Tale passività è troppo evidente per non avere una spiegazione e la ragione in effetti c'è e si chiama "divario Nord-Sud".

Se l'Italia fosse tutta più o meno allo stesso livello, nell'economia, nei servizi così come nelle scelte dei laureati, il Paese cercherebbe tutto insieme una strada per recuperare posizioni internazionali. Tuttavia il Mezzogiorno è da tempo, e lo è diventato ancora di più negli ultimi anni, un serbatoio di capitale umano qualificato per il Nord del Paese e in particolare per Lombardia ed Emilia Romagna, per cui non c'è una vera ragione di andare in giro nel mondo a dire "Scegli Italia" o "Choose Italy" perché è sufficiente che campani, siciliani, pugliesi e calabresi scelgano più o meno spontaneamente di trasferirsi nella valle Padana.

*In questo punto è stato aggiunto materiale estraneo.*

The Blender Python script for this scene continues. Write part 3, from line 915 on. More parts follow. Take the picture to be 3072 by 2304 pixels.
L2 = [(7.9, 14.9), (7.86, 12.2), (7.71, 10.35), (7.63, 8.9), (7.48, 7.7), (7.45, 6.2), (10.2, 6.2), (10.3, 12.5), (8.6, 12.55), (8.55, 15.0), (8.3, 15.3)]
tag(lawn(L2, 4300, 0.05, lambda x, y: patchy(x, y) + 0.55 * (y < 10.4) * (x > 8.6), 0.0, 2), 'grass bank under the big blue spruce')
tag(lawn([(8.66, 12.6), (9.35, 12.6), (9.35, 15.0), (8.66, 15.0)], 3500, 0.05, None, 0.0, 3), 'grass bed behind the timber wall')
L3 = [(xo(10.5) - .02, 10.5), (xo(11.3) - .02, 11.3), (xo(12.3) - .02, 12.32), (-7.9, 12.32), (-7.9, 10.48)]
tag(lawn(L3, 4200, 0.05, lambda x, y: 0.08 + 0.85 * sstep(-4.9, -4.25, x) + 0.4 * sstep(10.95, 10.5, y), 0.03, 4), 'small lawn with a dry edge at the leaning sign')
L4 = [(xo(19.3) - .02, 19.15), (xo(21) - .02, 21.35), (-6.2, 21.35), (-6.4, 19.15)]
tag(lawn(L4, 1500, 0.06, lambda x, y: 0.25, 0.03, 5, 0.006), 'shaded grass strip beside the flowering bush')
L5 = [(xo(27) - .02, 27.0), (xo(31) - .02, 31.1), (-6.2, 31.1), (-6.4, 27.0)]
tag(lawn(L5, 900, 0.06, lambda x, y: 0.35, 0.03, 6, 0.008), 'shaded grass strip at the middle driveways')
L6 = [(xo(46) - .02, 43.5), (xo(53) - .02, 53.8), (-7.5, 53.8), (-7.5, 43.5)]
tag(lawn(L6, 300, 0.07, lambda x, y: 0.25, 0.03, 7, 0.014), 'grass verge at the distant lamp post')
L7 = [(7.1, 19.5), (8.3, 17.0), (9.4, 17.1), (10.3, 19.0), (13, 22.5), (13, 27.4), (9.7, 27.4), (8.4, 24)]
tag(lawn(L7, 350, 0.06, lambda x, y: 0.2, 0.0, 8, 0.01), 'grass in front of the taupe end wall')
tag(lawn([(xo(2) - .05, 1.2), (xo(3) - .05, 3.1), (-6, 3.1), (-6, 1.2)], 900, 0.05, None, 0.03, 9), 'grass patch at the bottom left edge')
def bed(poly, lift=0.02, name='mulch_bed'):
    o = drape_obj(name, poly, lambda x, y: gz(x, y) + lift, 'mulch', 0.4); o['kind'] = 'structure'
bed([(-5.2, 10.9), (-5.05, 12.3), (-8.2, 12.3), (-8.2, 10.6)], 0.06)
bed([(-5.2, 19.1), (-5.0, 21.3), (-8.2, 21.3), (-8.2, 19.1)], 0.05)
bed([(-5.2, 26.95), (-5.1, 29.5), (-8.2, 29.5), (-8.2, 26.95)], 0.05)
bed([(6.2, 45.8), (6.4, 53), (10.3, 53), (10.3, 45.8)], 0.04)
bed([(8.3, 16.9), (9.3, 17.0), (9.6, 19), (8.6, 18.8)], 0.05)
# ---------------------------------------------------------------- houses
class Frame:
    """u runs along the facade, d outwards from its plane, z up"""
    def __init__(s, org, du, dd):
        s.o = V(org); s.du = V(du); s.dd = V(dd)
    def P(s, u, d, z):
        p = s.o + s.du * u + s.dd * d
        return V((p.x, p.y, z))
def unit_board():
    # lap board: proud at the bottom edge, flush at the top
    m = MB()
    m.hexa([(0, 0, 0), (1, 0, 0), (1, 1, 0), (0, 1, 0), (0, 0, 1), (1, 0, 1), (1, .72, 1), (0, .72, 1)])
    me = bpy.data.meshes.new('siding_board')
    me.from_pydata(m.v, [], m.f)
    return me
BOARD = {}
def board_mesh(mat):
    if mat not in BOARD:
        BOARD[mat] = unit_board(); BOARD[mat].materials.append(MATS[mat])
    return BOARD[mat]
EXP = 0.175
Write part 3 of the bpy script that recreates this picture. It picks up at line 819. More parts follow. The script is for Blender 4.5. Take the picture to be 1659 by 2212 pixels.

I numeri Istat sulle migrazioni di laureati sono chiarissimi. La Lombardia in dieci anni, come si è detto, ha perso verso l'estero 14.524 laureati ma nello stesso periodo sono migrati dal Sud in 68.380. Quindi per ogni giovane laureato lombardo fuggito ne sono arrivati quasi cinque meridionali. In Emilia Romagna il rapporto è ancora più favorevole: ognuno dei 4.506 talenti emiliani perduti per l'estero è stato compensato da ben sette laureati nati nel Mezzogiorno, per un totale di 31.445 ingressi. E che siano arrivi da Sud è indubbio se si legge il saldo negativo del bilancio interno dei laureati di 25-34 anni (sempre nel decennio 2012-2021). L'emorragia maggiore è dalla Campania con meno 36.251 seguita dalla Sicilia con meno 29.976, dalla Puglia con meno 28.367 e dalla Calabria con meno 17.668. Flussi in uscita che si sommano a quelli che dalle regioni del Sud si muovono direttamente verso l'estero. Il totale per il Mezzogiorno di laureati persi perciò è spaventoso: 157mila cervelli fuggiti.
Questa è la prova diretta che i divari territoriali italiani sono disastrosi al Sud e narcotizzano il Nord con danni per tutti. Una volta interrotto il metadone dei meridionali che, a spese delle proprie famiglie d'origine va a studiare e a lavorare al Nord, infatti, l'Italia potrebbe giocare le proprie carte internazionali per diventare attrattiva o, almeno, per puntare al saldo zero dei talenti. Senza dimenticare mai che il mondo ideale è quello con saldi migratori tra entrate e uscite nullo; ma non nel senso che non si muove nessuno, bensì che ci siano molti talenti in libera e feconda circolazione.